Educators can support students in developing skills that teach them how to guide themselves and focus on goals, valuable skills they can use throughout their lives, Rutgers Social-Emotional and Character Development Lab Director and Professor of Psychology Maurice J. Elias writes for Edutopia.

These tools can be taught in tandem with academics, Elias suggests, noting for example that educators can teach students how to set a goal and build a step-by-step plan on how to achieve that result, with individual objectives including learning how to organize studying needs or improve their physical fitness.

Educators and administrators can also adopt goal-setting alongside students, helping to illustrate how they value this approach in their own lives and how they put these tools into practice, as well.

Dive Insight:

Creating a classroom and school environment tied to a growth mindset helps students develop goal-setting and self-regulation tools in tandem with academic skills. Showing them how skills, and growth overall, occurs through a process and isn't a sprint can build understanding of how to organize actions toward an objective.

Learning that growth happens over time is one of the cornerstones of social-emotional learning (SEL), as well, embedded in self-awareness. Curriculum designers, administrators and educators can weave this skill into any academic program, help students develop SEL tools alongside their course work.

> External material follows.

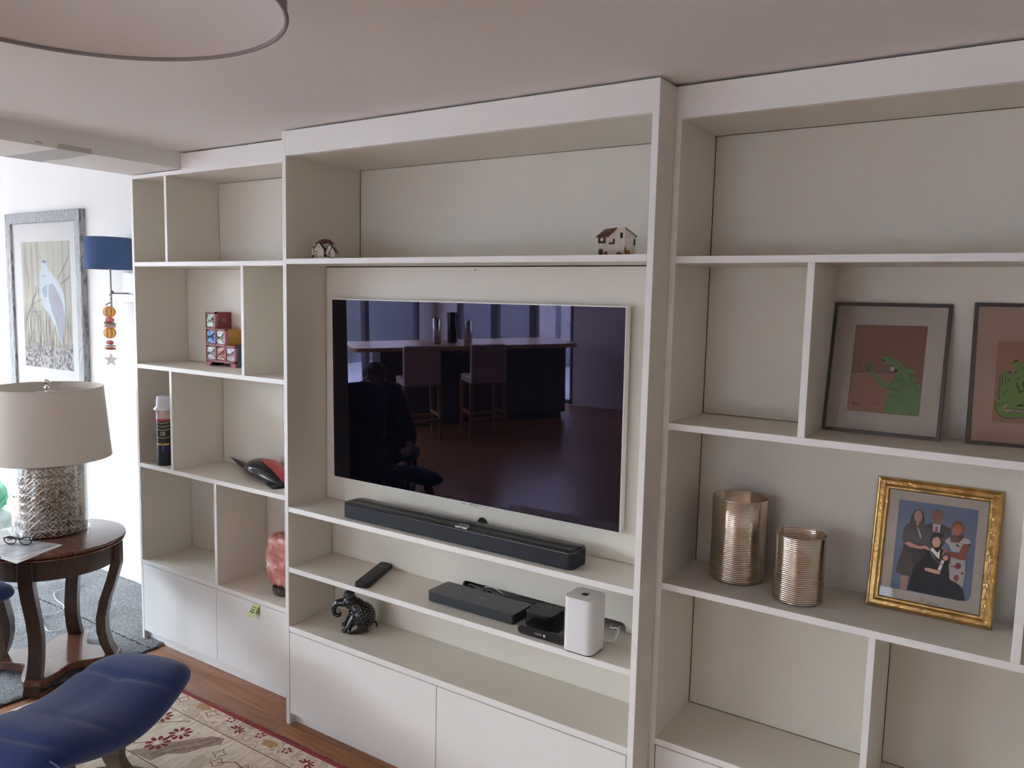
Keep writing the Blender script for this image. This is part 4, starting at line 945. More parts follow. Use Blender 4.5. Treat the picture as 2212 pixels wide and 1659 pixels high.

To also demonstrate that learning is a process and building a skill takes time, educators can help students develop specific personalized success or learning plans. While these objectives often highlight strengths, they can also identify weaknesses, which then provide students academic areas to focus and potentially improve upon over time.

As students see that learning and growth is not a race, they can also learn how to take breaks and give themselves opportunities for self-care. It’s crucial to allow the celebration of successes but to also take a breath when a stumble occurs. Even small breaks can be beneficial, from taking a walk through the hallway or even doodling during class for a mental breather.

Educators and administrators can model this behavior for students, as well, teaching students through their own experiences that setbacks are not failures, but actually crucial steps in their own growth.